The exhibition’s title comes from a combination of the words “barbarous” and “rose” pronounced in isiXhosa, Ndzube’s native language, and was inspired by the Swenkas, working-class Zulu men who find a way to transcend their day-to-day lives by sporting dapper outfits and competing in amateur fashion shows. Through a series of paintings and sculptures, Ndzube has depicted surreal versions of these DIY dandies, their bodies wildly contorted, limbs tapering out into snake-like appendages. Most of his figures are headless; their swollen frames ending in abrupt knots, lamp shades, or bright orange traffic cones. The few with heads bear faces twisted into anguished veils. Others are composed almost entirely of found objects, construction materials and lights, with only shoes to denote the body. Their sartorial exuberance is expressed through riotously-patterned textiles that unfurl in wild combinations in painted backgrounds or sprawl across the gallery floor.

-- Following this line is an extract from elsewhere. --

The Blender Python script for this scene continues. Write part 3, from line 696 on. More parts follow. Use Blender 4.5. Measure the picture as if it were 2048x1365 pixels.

More than a literal reflection of their lives, Bhabarosi takes inspiration from the Swenkas, creating an expansive world built from everyday objects that rise above their modest origins. Channeling their sense of aspirational transformation, Ndzube’s anthropomorphic assemblages and fantastical canvases function as a stage set on which to project our own embodied fantasies of rebirth.
Simphiwe Ndzube: Bhabharosi runs September 9–October 14, 2017 at Nicodim (571 S. Anderson Street, Suite 2, Los Angeles, CA 90033).